Reproduce only the lines from the one containing "Write part 3" through the one containing "wcol('left', 0, 'large", exactly as written and with both ends included.

[Data items]
--- Begin ---
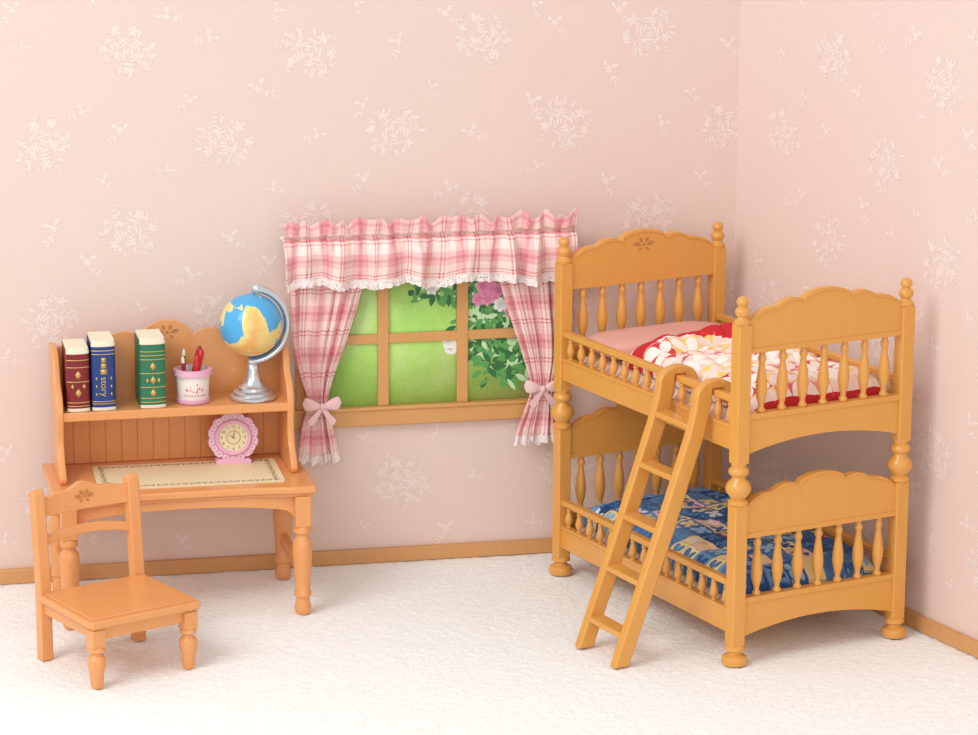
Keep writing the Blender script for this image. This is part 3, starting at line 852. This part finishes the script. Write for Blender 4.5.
# ------------------------------------------------------------------ globe
gl = empty('desk_globe', deskworld(-.208, .43, SZ), DA); tag(gl, 'blue and yellow globe on silver stand on desk shelf', 'globe')
GZ = .333; GR = .139
b = MB(); b.ball((0, 0, 0), GR, 48, 32); b.build('globe_sphere', M_GLOBE, gl, loc=(-.006, 0, GZ), rot=(.2, .35, 1.9), smooth=None)
b = MB(); arc = []
for i in range(41):
    a = radians(80-i*(175)/40); arc.append((-.006+.163*cos(a), 0, GZ+.163*sin(a)))
b.tube(arc, .0175, 12, flat=1.4); b.ball((arc[0][0], 0, arc[0][2]), (.026, .025, .025))
b.tube([(-.006+.13*cos(radians(78)), 0, GZ+.13*sin(radians(78))), (-.006+.168*cos(radians(78)), 0, GZ+.168*sin(radians(78)))], .009, 8)
b.build('meridian_arm', M_SILVER, gl, smooth=60)
b = MB(); b.lathe([(.098, 0), (.103, .005), (.103, .014), (.097, .02), (.088, .023), (.088, .034), (.080, .040), (.068, .043), (.066, .054), (.050, .064), (.038, .084), (.032, .108), (.028, .13), (.026, .150), (.012, .165), (.006, .168)], seg=36)
b.build('globe_base', M_SILVER, gl, smooth=40)

# ------------------------------------------------------------------ chair
CA = radians(35)
ch = empty('chair', (-1.605, .152, 0), CA); tag(ch, 'light orange wooden chair with carved ladder back at the desk', 'chair')
CWd, CDp = .445, .445
b = MB()
b.prism([(-.03, .0), (CWd+.03, .0), (CWd+.035, -CDp-.02), (CWd+.02, -CDp-.04), (-.03, -CDp-.04), (-.042, -CDp-.02)], 'z', .262, .29)
b.prism([(-.012, -.03), (CWd+.012, -.03), (CWd+.014, -CDp-.012), (-.02, -CDp-.012)], 'z', .289, .2965)
b.prism([(-.022, .0), (CWd+.022, .0), (CWd+.022, -CDp-.025), (-.028, -CDp-.025)], 'z', .25, .263)
b.build('seat', M_DESK, ch, bevel=.006, segs=3)
b = MB(); hh = .03
b.prism([(-hh, -hh), (hh, -hh), (hh, hh), (-hh, hh)], 'z', .175, .251)
b.lathe([(.02, 0), (.026, .012), (.03, .06), (.038, .10), (.039, .12), (.032, .135), (.023, .142), (.023, .15), (.035, .156), (.035, .168), (.028, .178)], seg=20)
fl = b.build('front_leg', M_DESK, ch, loc=(0, -CDp, 0), bevel=.003, smooth=45); inst(fl, (CWd-.015, -CDp, 0), ch)
b = MB()
c = [(.0, 0), (.0, .29), (.012, .45), (.028, .63), (.034, .69)]
pf = [(y-.026, z) for y, z in c]+[(.012, .715), (.036, .728), (.058, .715)]+[(y+.024, z) for y, z in c[::-1]]
b.prism(pf, 'x', -.027, .027)
bp = b.build('back_post', M_DESK, ch, bevel=.007, segs=3); inst(bp, (CWd, 0, 0), ch)
def posty(z):
    for (y0, z0), (y1, z1) in zip(c, c[1:]):
        if z0 <= z <= z1: return y0+(y1-y0)*(z-z0)/(z1-z0)
def slat(zc, h0, crestf, name, arch=0, carve=False):
    b = MB(); n = 30; y = posty(zc)
    lean = .09
    vs = []
    for i in range(n+1):
        t = -1+2*i/n; x = .018+(CWd-.036)*i/n; bo = .018*(1-t*t)
        zt = h0/2+crestf(t)+arch*(1-t*t); zb = -h0/2+arch*(1-t*t)
        for z, dy in ((zb, -.011), (zt, -.011), (zt, .011), (zb, .011)): vs.append((x, bo+dy+z*lean, z))
    fs = []
    for i in range(n):
        for k in range(4): fs.append((i*4+k, i*4+(k+1) % 4, (i+1)*4+(k+1) % 4, (i+1)*4+k))
    fs += [(0, 1, 2, 3), (n*4+3, n*4+2, n*4+1, n*4)]
    b.add(vs, fs)
    if carve: carving(b, CWd/2, .016, .0035, .032, .9)
    return b.build(name, [M_DESK, M_DARK], ch, loc=(0, y, zc), bevel=.004)
slat(.645, .075, lambda t: .042*math.exp(-(t/.33)**2)+.012*math.exp(-((abs(t)-.62)/.2)**2), 'top_rail', 0, True)
slat(.502, .038, lambda t: 0, 'back_slat', .022)
for x0, x1, y0, y1 in ((.02, CWd-.03, -CDp-.012, -CDp+.012), (-.012, .012, -CDp+.02, -.02), (CWd-.02, CWd+.004, -CDp+.02, -.02), (.02, CWd-.02, -.012, .012)):
    MB().box(x0, x1, y0, y1, .205, .252).build('seat_rail', M_DESK, ch, bevel=.003)

# ------------------------------------------------------------------ light & camera
w = bpy.data.worlds.new('world'); SC.world = w; w.use_nodes = True
bg = w.node_tree.nodes['Background']; bg.inputs[0].default_value = (.99, .99, .99, 1); bg.inputs[1].default_value = .76
def area(loc, target, size, power, col=(1, 1, 1)):
    ld = bpy.data.lights.new('softbox', 'AREA'); ld.shape = 'SQUARE'; ld.size = size; ld.energy = power; ld.color = col
    o = bpy.data.objects.new('softbox_light', ld); COL.objects.link(o); o.location = loc
    o.rotation_euler = (Vector(target)-Vector(loc)).to_track_quat('-Z', 'Y').to_euler(); return o
area((-5.2, -5.4, 7.4), (0.3, .6, .4), 4.8, 500, (1, .992, .98))
area((0.0, -8, 3.2), (0.2, 1, .7), 4.0, 110, (1, .985, .97))

cd = bpy.data.cameras.new('camera'); cam = bpy.data.objects.new('camera', cd); COL.objects.link(cam)
cd.sensor_width = 36; cd.lens = 3060/978*36; cd.shift_x = 59/978; cd.clip_end = 100
cam.location = (0, -12, 4.1); cam.rotation_euler = (radians(90-13.2), 0, 0)
SC.camera = cam
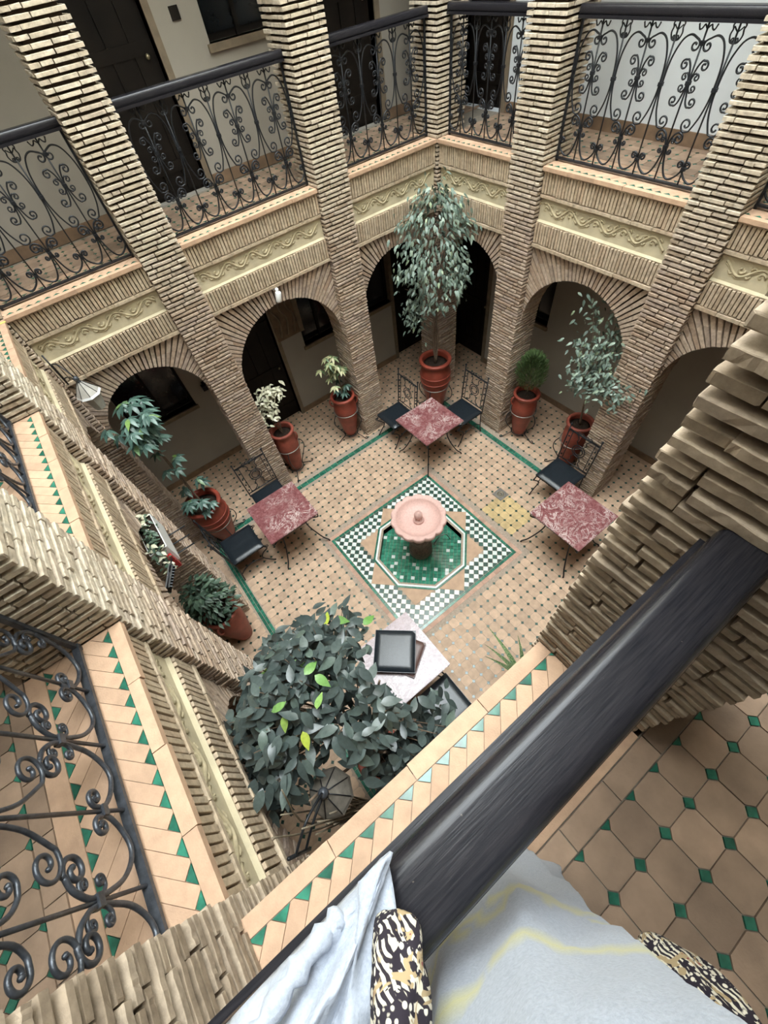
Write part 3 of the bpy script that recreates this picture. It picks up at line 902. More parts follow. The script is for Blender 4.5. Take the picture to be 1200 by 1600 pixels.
# ------------------------------------------------------------------ brick columns
def wcol(w, i, label, near=False):
    a0, a1 = COLS[w][i]
    p = WM[w] @ Vector((a0, -.018, 0)); q = WM[w] @ Vector((a1, .385, 0))
    return column('brick_column', min(p.x, q.x), max(p.x, q.x), min(p.y, q.y), max(p.y, q.y), 0, ZR, label, near)
wcol('back', 0, 'pale brick column between the white-leaved plant and the tall schefflera pot')
wcol('back', 1, 'pale brick column left of the tall potted corner tree')
wcol('right', 0, 'pale brick column right of the tall corner tree, behind the small conifer pot')
wcol('right', 1, 'pale brick column behind the right-hand potted ficus and its chair')
wcol('left', 1, 'brick column on the left wall carrying the white planter box', True)
wcol('left', 0, 'large brick column on the left beside the scrolled railing', True)
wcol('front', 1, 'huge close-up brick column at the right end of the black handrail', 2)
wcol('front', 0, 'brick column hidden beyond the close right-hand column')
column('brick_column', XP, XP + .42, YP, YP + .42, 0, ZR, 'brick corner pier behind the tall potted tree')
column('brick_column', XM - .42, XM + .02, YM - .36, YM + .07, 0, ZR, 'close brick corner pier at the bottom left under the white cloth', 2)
column('brick_column', XM - .42, XM, YP, YP + .42, 0, ZR, 'brick corner pier at the far left edge near the glass lantern')
column('brick_column', XP, XP + .42, YM - .42, YM, 0, ZR, 'brick corner pier hidden at the far right')

# ================================================================== RAILINGS
RD = .17                                 # distance of the railing from the ledge edge
def mir(pts): return [(-x, z) for x, z in pts]
KITMAT = ['iron']
def scroll_mesh(name, pts, r, sub=5, sides=6, mat=None, taper=False):
    mat = mat or KITMAT[0]
    p = crom([(x, 0, z) for x, z in pts], sub)
    mb = MB(); n = len(p)
    rr = r if not taper else [r * (1 - .55 * k / (n - 1)) for k in range(n)]
    mb.tube(p, rr, sides)
    e = p[-1]; mb.ball((e.x, e.y, e.z), r * 1.25, 8)
    return mb.mesh(name, mat)
def spiral(cx, cz, r0, r1, a0, turns, n=12):
    """points winding from radius r0 at angle a0 to r1"""
    return [(cx + (r0 + (r1 - r0) * k / n) * math.cos(a0 + turns * 2 * PI * k / n), cz + (r0 + (r1 - r0) * k / n) * math.sin(a0 + turns * 2 * PI * k / n)) for k in range(n + 1)]
_rail = {}
def rail_kit(s, near):
    """scroll shapes for a half spacing s, heights above the ledge"""
    key = (round(s, 4), near)
    if key in _rail: return _rail[key]
    sides = 8 if near else 6; KITMAT[0] = 'iron_grey' if near else 'iron'
    k = s / .2047
    R1 = .0075; R2 = .0062
    S = []; P = []
    def both(lst, name, pts, r):
        lst.append((name, scroll_mesh(name + '_mesh', pts, r, 4, sides))); lst.append((name, scroll_mesh(name + '_mesh', mir(pts), r, 4, sides)))
    # stem bar: tall scrolls up and down from the middle collar, small scrolls at the foot
    up = [(.010, .585), (.012, .66), (.026, .74), (.062 * k, .812), (.112 * k, .838), (.160 * k, .822)] + spiral(.160 * k, .788, .033 * k, .010, PI / 2 - .15, -1.1)
    both(S, 'tall_scroll', up, R2)
    dn_ = [(.010, .585), (.014, .52), (.034, .435), (.070 * k, .362)] + spiral(.108 * k, .388, .045 * k, .011, -PI * .70, 1.25)
    both(S, 'low_scroll', dn_, R2)
    lf = [(0, .805), (-.026, .812), (-.040, .842), (-.034, .868), (-.040, .888), (-.022, .908), (-.016, .930), (0, .945)]
    S.append(('leaf_outline', scroll_mesh('leaf_outline_mesh', [(x * k, z) for x, z in lf] + [(-x * k, z) for x, z in lf[::-1][1:]], .005, 4, sides)))
    both(S, 'leaf_vein', [(0, .855), (.014, .866), (.028 * k, .878)], .004)
    both(S, 'leaf_curl', [(0, .81)] + spiral(.012, .822, .012, .004, -PI * .75, 1.0, 8), .0045)
    # plant bar: three tiers of scrolls on collars
    both(P, 'whisker', [(.004, .868), (.022, .885), (.034, .868), (.050, .862), (.062, .885)], .0048)
    both(P, 'branch_scroll', [(.008, .600), (.012, .64), (.028, .69), (.050 * k, .72)] + spiral(.072 * k, .694, .028 * k, .010, PI * .62, -1.1), R2)
    both(P, 'small_scroll', [(.008, .605), (.014, .635), (.030, .655)] + spiral(.044 * k, .634, .020, .008, PI * .6, -1.0, 9), .0055)
    both(P, 'small_scroll', [(.008, .605), (.014, .575), (.030, .556)] + spiral(.044 * k, .578, .020, .008, -PI * .6, 1.0, 9), .0055)
    both(P, 'branch_scroll', [(.008, .610), (.012, .57), (.026, .51), (.046 * k, .482)] + spiral(.072 * k, .508, .029 * k, .010, -PI * .62, 1.1), R2)
    both(P, 'arm_scroll', [(.008, .245), (.014, .28), (.036 * k, .322), (.066 * k, .340)] + spiral(.074 * k, .303, .037 * k, .010, PI * .55, -1.2), R1)
    both(P, 'small_scroll', [(.008, .25), (.016, .285), (.030, .297)] + spiral(.041 * k, .284, .016, .005, PI * .6, -1.2, 9), .0058)
    both(P, 'small_scroll', [(.008, .25), (.016, .22), (.030, .205)] + spiral(.041 * k, .219, .016, .005, -PI * .6, 1.2, 9), .0058)
    foot = [(.008, .245), (.014, .20), (.034, .125), (.066 * k, .070), (.105 * k, .052), (.150 * k, .072), (.184 * k, .108), (.194 * k, .140)] + spiral(.166 * k, .156, .027 * k, .007, -.25, 1.25)
    both(P, 'foot_scroll', foot, R1)
    mb = MB(); mb.tube([(0, 0, .03), (0, 0, .925)], R2, sides); bar = mb.mesh('upright_bar_mesh', KITMAT[0])
    mb = MB()
    mb.box(-.017, .017, -.012, .012, -.011, .011); col_ = mb.mesh('collar_mesh', KITMAT[0])
    _rail[key] = (S, P, bar, col_)
    return _rail[key]
def railing(w, bi, label, near=False, first='P', n=None, show=True, RD=RD):
    a0, a1 = BAYS[w][bi]
    if bi == 0: a0 += .01
    W = a1 - a0; n = n or max(2, round(W / .2047)); s = W / n
    base = WM[w] @ Matrix.Translation(((a0 + a1) / 2, RD, ZL))
    root = bpy.data.objects.new('railing', None); link(root, None, base); tag(root, label, 'railing', 'wrought iron railings of the gallery')
    mat = 'iron_grey' if near else 'iron'
    # handrail with a rounded top
    prof = [(-.044, .920), (.044, .920), (.047, .934), (.0465, .950), (.043, .962), (.037, .9695), (.030, .9735), (.022, .974), (.008, .974), (-.010, .974), (-.024, .974), (-.031, .9738), (-.037, .971), (-.0415, .966), (-.0445, .958), (-.046, .946), (-.046, .934)]
    mb = MB(); vs = [(x, p[0], p[1]) for x in (-W / 2 + .002, W / 2 - .002) for p in prof]; m_ = len(prof)
    fs = [(i, i + m_, (i + 1) % m_ + m_, (i + 1) % m_) for i in range(m_)]
    mb.add(vs, fs, True); mb.add(vs[:m_], [tuple(range(m_))]); mb.add(vs[m_:], [tuple(range(m_ - 1, -1, -1))])
    mb.build('handrail', 'rail_paint', root, base)
    mb = MB(); mb.box(-W / 2 + .002, W / 2 - .002, -.055, .052, .902, .920); mb.build('handrail_base', 'rail_paint', root, base)
    mb = MB(); mb.box(-W / 2 + .004, W / 2 - .004, -.014, .014, .018, .034); mb.build('bottom_bar', mat, root, base)
    for e in (-W / 2 + .014, W / 2 - .014):
        mb = MB(); mb.box(e - .009, e + .009, -.009, .009, 0, .92); mb.build('end_post', mat, root, base)
    if not show: return root
    S, P, bar, col_ = rail_kit(s, near)
    for i in range(1, n):
        isP = ((i % 2 == 1) == (first == 'P'))
        m = base @ Matrix.Translation((-W / 2 + i * s, 0, 0))
        link(bpy.data.objects.new('upright_bar', bar), root, m)
        for nm, me in (P if isP else S): link(bpy.data.objects.new(nm, me), root, m)
        for zc in ((.245, .605, .80) if isP else (.135, .585)):
            link(bpy.data.objects.new('collar', col_), root, m @ Matrix.Translation((0, 0, zc)))
    # half patterns against the end posts
    for sgn, e in ((1, -W / 2), (-1, W / 2)):
        i = 0 if sgn > 0 else n
        isP = ((i % 2 == 1) == (first == 'P'))
        m = base @ Matrix.Translation((e + sgn * .02, 0, 0))
        for k, (nm, me) in enumerate(P if isP else S):
            if nm in ('leaf_outline', 'leaf_vein', 'leaf_curl', 'whisker'): continue
            if (k % 2 == 0) == (sgn > 0): link(bpy.data.objects.new(nm, me), root, m)
    return root
railing('back', 0, 'black scrolled iron railing at the upper left, before plain wall', first='P', n=6)
railing('back', 1, 'black scrolled iron railing before the dark door and square window', first='P', n=8)
railing('back', 2, 'narrow black scrolled railing left of the top corner pier', first='P', n=6)
railing('right', 0, 'narrow black scrolled railing right of the top corner pier', first='P', n=6)
railing('right', 1, 'black scrolled iron railing before the bright white wall, upper right', first='P', n=7)
railing('right', 2, 'black handrail end at the far right edge behind the brick column', first='P', n=6)
railing('left', 0, 'close grey iron railing with large scrolls at the lower left', near=True, first='P', n=5)
railing('left', 1, 'grey scrolled railing at the left edge between two brick columns', near=True, first='P', n=7)
railing('left', 2, 'short piece of railing at the left edge below the yellow strip', first='P', n=5)
railing('front', 2, 'glossy black painted handrail in the foreground with the white cloth over it', near=True, first='P', n=5)

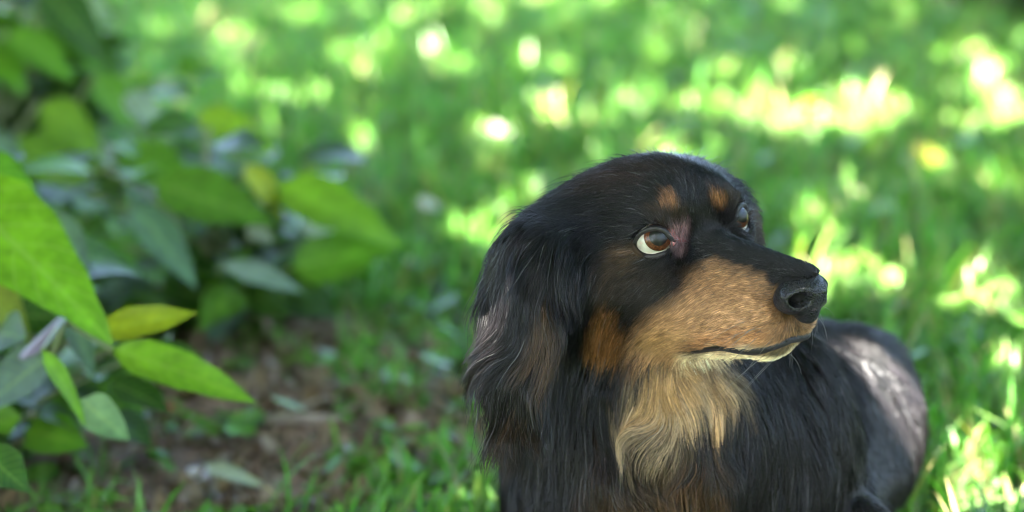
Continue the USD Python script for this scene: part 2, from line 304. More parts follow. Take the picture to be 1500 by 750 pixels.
--- End ---
**Exercise solution**.
Write part 3 of the bpy script that recreates this picture. It picks up at line 902. More parts follow. The script is for Blender 4.5. Take the picture to be 1200 by 1600 pixels.
# ------------------------------------------------------------------ brick columns
def wcol(w, i, label, near=False):
    a0, a1 = COLS[w][i]
    p = WM[w] @ Vector((a0, -.018, 0)); q = WM[w] @ Vector((a1, .385, 0))
    return column('brick_column', min(p.x, q.x), max(p.x, q.x), min(p.y, q.y), max(p.y, q.y), 0, ZR, label, near)
wcol('back', 0, 'pale brick column between the white-leaved plant and the tall schefflera pot')
wcol('back', 1, 'pale brick column left of the tall potted corner tree')
wcol('right', 0, 'pale brick column right of the tall corner tree, behind the small conifer pot')
wcol('right', 1, 'pale brick column behind the right-hand potted ficus and its chair')
wcol('left', 1, 'brick column on the left wall carrying the white planter box', True)
wcol('left', 0, 'large brick column on the left beside the scrolled railing', True)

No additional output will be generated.